A typical cybersecurity insurance policy will cover first party exposures including – a breach of network security, network interruption or system failure (identifying, terminating), data breach costs (regulatory, notification, PR, legal, forensic), data destruction events (costs of restoration), business interruption loss and reputational harm loss and costs associated with a denial of service attacks.  

Third party liabilities such as theft of data, unauthorised access or use of data, transmission of malicious code, with network extortion events and ransomware may also be covered.  Unlike traditional insurance products, a robust cyber insurance policy will not only provide financial cover, but it also gives the policyholder access to a broad range of services in the event of an incident, including 24/7 support to help the business identify and recover from the breach as well as mitigate further incidents.

3. Policies should be bespoke

Mark Luckin, the Head of Cyber and Technology at Lockton Companies Australia, the world’s largest privately owned insurance brokerage, says businesses evaluating cyber insurance need to have policies tailored to their specific requirements. This means considering the unique internal and external threats, business size and revenue and what they want to be covered for. 
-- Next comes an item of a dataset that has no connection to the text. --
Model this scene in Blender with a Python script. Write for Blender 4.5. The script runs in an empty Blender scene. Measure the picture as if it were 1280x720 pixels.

“We worked with an organisation recently who once they analysed their risk and risk appetite determined they wanted to implement a cyber insurance policy with the primary intention for it to provide significant public relations costs cover. They were confident with the capability of their internal information security team, they have lawyers on retainers, they had confidence in their ability to restore from backups, but they wanted cover to enable them to spend a significant insured sum on public relations in the event of an incident that might affect their reputation,” he says. 

According to Mark, for a major global company with hundreds of sites, thousands of employees, and thousands of points of risk, Lockton has worked with organisations to build a tower of cyber insurance with a limit of liability in excess of $400 million. “On the other end of the spectrum we work with small businesses to implement limits starting from $1 million, for example with premiums starting as low as $1,000. Each policy should be tailored to reflect the client’s risk profile to avoid nasty surprises in the event of an incident,” he says. 

4. Cyber insurance and ransomware 

With ransomware attacks on the rise, Mark reports many organisation’s utilise their Cyber Insurance policy in the occurrence of a ransomware event, to assist with associated event costs and even potential ransom payment.

Governments in Australia and around the world are currently looking closely into this area and global insurance players are also looking carefully at what they will cover, with some putting limits on how much can be paid out for events. 

Every Australian business needs to carefully review it’s preparedness to mitigate and respond to a cyber-attack and take steps to identify risk and increase its security defences. Cyber insurance is a critical piece of the risk management puzzle.